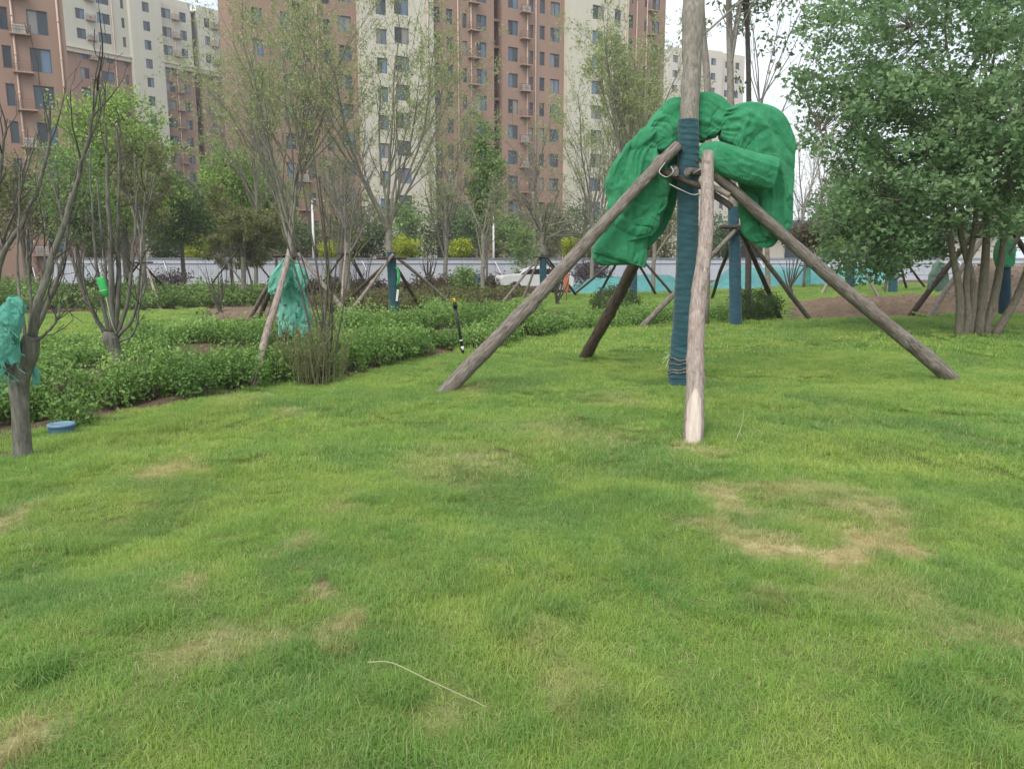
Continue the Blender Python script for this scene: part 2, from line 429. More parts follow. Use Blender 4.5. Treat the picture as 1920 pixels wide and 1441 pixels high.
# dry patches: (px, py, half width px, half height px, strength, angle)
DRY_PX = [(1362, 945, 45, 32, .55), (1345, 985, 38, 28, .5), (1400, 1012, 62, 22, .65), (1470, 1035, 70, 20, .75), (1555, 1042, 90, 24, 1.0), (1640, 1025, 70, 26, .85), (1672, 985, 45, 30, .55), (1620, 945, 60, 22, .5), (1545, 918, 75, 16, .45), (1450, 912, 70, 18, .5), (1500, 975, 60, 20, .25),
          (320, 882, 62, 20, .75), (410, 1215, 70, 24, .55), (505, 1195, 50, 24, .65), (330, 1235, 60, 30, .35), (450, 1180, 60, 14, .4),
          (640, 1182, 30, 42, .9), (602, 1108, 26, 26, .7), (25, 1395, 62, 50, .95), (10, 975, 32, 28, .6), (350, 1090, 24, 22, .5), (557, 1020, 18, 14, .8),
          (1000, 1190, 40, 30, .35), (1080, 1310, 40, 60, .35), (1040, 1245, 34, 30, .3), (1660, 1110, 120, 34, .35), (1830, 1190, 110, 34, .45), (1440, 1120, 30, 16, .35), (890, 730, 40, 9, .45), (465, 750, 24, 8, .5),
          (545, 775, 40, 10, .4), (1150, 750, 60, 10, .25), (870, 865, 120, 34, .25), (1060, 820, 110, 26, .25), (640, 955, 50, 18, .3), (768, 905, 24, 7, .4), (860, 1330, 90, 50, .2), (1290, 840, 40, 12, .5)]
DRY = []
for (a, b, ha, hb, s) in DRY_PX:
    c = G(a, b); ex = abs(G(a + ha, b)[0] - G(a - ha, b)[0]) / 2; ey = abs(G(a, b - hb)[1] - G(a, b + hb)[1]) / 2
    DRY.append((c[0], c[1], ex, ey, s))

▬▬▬

# PROBLEM
Restate the data above exactly, stripping out each image.

# CORRECT RESPONSE
Continue the Blender Python script for this scene: part 2, from line 429. More parts follow. Use Blender 4.5. Treat the picture as 1920 pixels wide and 1441 pixels high.
# dry patches: (px, py, half width px, half height px, strength, angle)
DRY_PX = [(1362, 945, 45, 32, .55), (1345, 985, 38, 28, .5), (1400, 1012, 62, 22, .65), (1470, 1035, 70, 20, .75), (1555, 1042, 90, 24, 1.0), (1640, 1025, 70, 26, .85), (1672, 985, 45, 30, .55), (1620, 945, 60, 22, .5), (1545, 918, 75, 16, .45), (1450, 912, 70, 18, .5), (1500, 975, 60, 20, .25),
          (320, 882, 62, 20, .75), (410, 1215, 70, 24, .55), (505, 1195, 50, 24, .65), (330, 1235, 60, 30, .35), (450, 1180, 60, 14, .4),
          (640, 1182, 30, 42, .9), (602, 1108, 26, 26, .7), (25, 1395, 62, 50, .95), (10, 975, 32, 28, .6), (350, 1090, 24, 22, .5), (557, 1020, 18, 14, .8),
          (1000, 1190, 40, 30, .35), (1080, 1310, 40, 60, .35), (1040, 1245, 34, 30, .3), (1660, 1110, 120, 34, .35), (1830, 1190, 110, 34, .45), (1440, 1120, 30, 16, .35), (890, 730, 40, 9, .45), (465, 750, 24, 8, .5),
          (545, 775, 40, 10, .4), (1150, 750, 60, 10, .25), (870, 865, 120, 34, .25), (1060, 820, 110, 26, .25), (640, 955, 50, 18, .3), (768, 905, 24, 7, .4), (860, 1330, 90, 50, .2), (1290, 840, 40, 12, .5)]
DRY = []
for (a, b, ha, hb, s) in DRY_PX:
    c = G(a, b); ex = abs(G(a + ha, b)[0] - G(a - ha, b)[0]) / 2; ey = abs(G(a, b - hb)[1] - G(a, b + hb)[1]) / 2
    DRY.append((c[0], c[1], ex, ey, s))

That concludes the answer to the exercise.